My second book, Hot, Fat, and Clouded: The Amazing and Amusing Failures of  America’s Chattering Class, is finally finished as of this morning; it will be released, I believe, in April, and is now available for pre-order from Amazon – or, if you feel bad about downloading all of that illegal music and thus blowing Tower’s business model, as I don’t, you can order from those poor saps.

But why should you, the discriminating book consumer, consider buying such a book as this? I’m glad that you, the discriminating book consumer, asked this question, even if it was intended as derogatory by implication.

1. My first book, Flock of Dodos: Behind Modern Creationism, Intelligent Design, and the Easter Bunny, received mostly positive reviews from members of my immediate family. It was also praised quite unrealistically by Harvard Law School mainstay and all-around nice fellow Alan Dershowitz as “being in the great tradition of debunkers with a sense of humor, from Thomas Paine to Mark Twain,” which is really a bit much. Anyway, if you’ve got a book coming out and you’re in need of a dust jacket blurb, go with Dershowitz. Same goes for if you happen to murder your ex-wife.

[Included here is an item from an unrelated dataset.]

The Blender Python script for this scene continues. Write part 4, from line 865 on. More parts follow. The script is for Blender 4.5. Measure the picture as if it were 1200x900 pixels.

2. Dodos was so well-liked among everyone who was not actually attacked within the book that even reviews given from the pulpit were somewhat positive, especially considering all of the blasphemy found therein; English vicar fellow Lindon J. Eaves characterized it as both “annoying” and “refreshing,” which is probably the most accurate review I’ve ever received.

3. Rather than concentrating on those people whom everyone already knows to be worthless at this point, Hot, Fat, and Clouded concerns itself largely with those commentators – including a couple of Pulitzer Prize winners – who have somehow managed to maintain an aura of wisdom respectability even in the eyes of otherwise reasonable people – namely, Thomas Friedman, Charles Krauthammer, Richard Cohen, Stanley Kurtz, and Martin Peretz.

4. Just for kicks, the book also veers into attacks on such less-respectable folks as William Bennett and James Dobson. Bennett’s still brought on to such outlets as CNN to cover such occasions as the election of the first black president in the history of the United States, for instance, so at least one producer at CNN seems to think he’s respectable.

5. With Al Franken in the Senate and P.J. O’Rourke having not been funny for years, there isn’t a lot going on in the realm of book-based political humor these days. I guess you could buy some of O’Rourke’s older stuff.

6. If you are an editor or publisher with American Spectator or some other such outlet that continues to run his work, you might want to read the chapter on Robert Stacy McCain before you print any more articles to the effect that some or another of your ideological opponents is a racist based on some bit of evidence that is far more innocuous than the evidence put forth in this particular book, which itself draws from some great amount of research on the part of Charles  Johnson, Sergei Romanov, myself, and others who have been trying to trumpet the obvious for the last few months.

7. That’s it, actually. There are no other reasons to buy the book.